PETALING JAYA: Taliworks Corp Bhd may register a stronger set of financial results in the second half of financial year 2021 (FY21), says RHB Research.
This is due to the group’s robust businesses, namely, water treatment, the supply and distribution segment, and waste management associate company.
The research house said, “We note that Taliworks had in July received a RM43.5mil cash compensation from the government, for the non-increase in 2020’s scheduled toll hikes for the Cheras-Kajang highway.”
It also said both its highways should see a recovery in daily traffic following the easing of lockdowns.

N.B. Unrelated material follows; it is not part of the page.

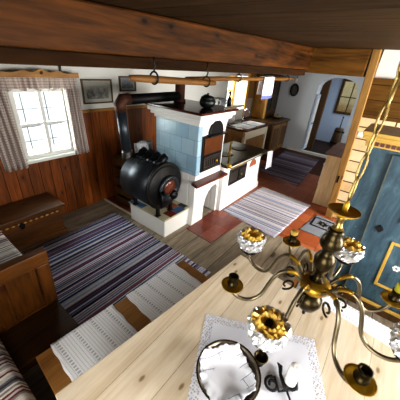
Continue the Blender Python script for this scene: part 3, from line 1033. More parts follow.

“We deem the second-quarter results as broadly in line, as we expect a stronger second half, supported by higher contribution from its highway assets,” said RHB Research in its latest eport.
It has maintained a “buy” call on the stock with a target price of 94 sen based on a sum-of-parts valuation with about an 8% financial year 2022 forecast (FY22) yield.
“We still like the stock for its defensive earnings base, stable growth outlook, and an attractive forecast FY21 yield of 8%.
“A 1.65 sen second interim dividend was declared for the quarter, bringing the first half’s dividends to 3.3 sen, which is in line with our expectations,” added RHB Research.
RHB Research also noted that potential contributions from Taliworks’ recently acquired solar assets were not yet reflected in its forecasts, pending the deal’s completion.
It added that Taliworks was trading at a 10.6 times forecast FY22 enterprise value to earnings before interest, taxes, depreciation, and amortisation.
It noted that these valuations were attractive, given the high dividend yield of 8% at the moment.
Taliworks’ downside risks include the unfavourable tariff revision outcomes, a broad-based economic slowdown, deteriorating asset quality that gives rise to higher operating costs, and escalating waste management costs that could drag it into losses, it said.